┌────────
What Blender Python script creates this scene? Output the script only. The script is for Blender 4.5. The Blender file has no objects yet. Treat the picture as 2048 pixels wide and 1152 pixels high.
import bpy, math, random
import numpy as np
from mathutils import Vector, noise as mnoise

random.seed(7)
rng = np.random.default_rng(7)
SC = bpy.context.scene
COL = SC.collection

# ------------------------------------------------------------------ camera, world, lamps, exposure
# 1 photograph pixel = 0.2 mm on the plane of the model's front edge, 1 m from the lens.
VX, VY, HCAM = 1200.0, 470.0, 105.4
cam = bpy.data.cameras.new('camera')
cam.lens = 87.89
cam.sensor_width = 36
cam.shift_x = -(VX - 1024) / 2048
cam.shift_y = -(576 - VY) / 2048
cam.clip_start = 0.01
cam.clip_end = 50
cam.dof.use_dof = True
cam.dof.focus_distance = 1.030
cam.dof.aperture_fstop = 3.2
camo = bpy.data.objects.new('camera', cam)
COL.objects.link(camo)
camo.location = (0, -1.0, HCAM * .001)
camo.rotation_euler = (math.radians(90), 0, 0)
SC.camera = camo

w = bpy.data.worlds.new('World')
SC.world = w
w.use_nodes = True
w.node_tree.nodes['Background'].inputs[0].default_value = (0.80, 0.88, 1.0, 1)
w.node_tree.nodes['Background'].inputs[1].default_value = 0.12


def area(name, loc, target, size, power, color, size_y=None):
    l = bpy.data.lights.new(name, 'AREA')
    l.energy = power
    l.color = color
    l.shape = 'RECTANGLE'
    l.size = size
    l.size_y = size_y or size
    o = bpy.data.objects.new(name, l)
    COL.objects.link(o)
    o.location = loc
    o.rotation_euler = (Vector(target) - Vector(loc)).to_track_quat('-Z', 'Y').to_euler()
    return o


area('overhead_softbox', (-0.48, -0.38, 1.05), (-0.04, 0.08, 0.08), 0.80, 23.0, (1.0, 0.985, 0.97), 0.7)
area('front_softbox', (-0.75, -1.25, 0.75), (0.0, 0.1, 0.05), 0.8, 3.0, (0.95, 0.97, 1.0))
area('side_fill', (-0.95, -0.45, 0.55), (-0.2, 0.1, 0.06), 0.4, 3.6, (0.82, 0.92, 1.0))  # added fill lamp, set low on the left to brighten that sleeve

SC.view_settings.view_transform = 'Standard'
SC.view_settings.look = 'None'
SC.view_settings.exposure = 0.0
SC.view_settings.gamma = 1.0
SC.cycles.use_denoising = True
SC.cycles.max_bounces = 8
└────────
[Problem details] Everything from the first line above up to and including the line that contains "from mathutils import Vector, noise as mnoise" should be printed exactly; please print only that.

[Task result]
What Blender Python script creates this scene? Output the script only. The script is for Blender 4.5. The Blender file has no objects yet. Treat the picture as 2048 pixels wide and 1152 pixels high.
import bpy, math, random
import numpy as np
from mathutils import Vector, noise as mnoise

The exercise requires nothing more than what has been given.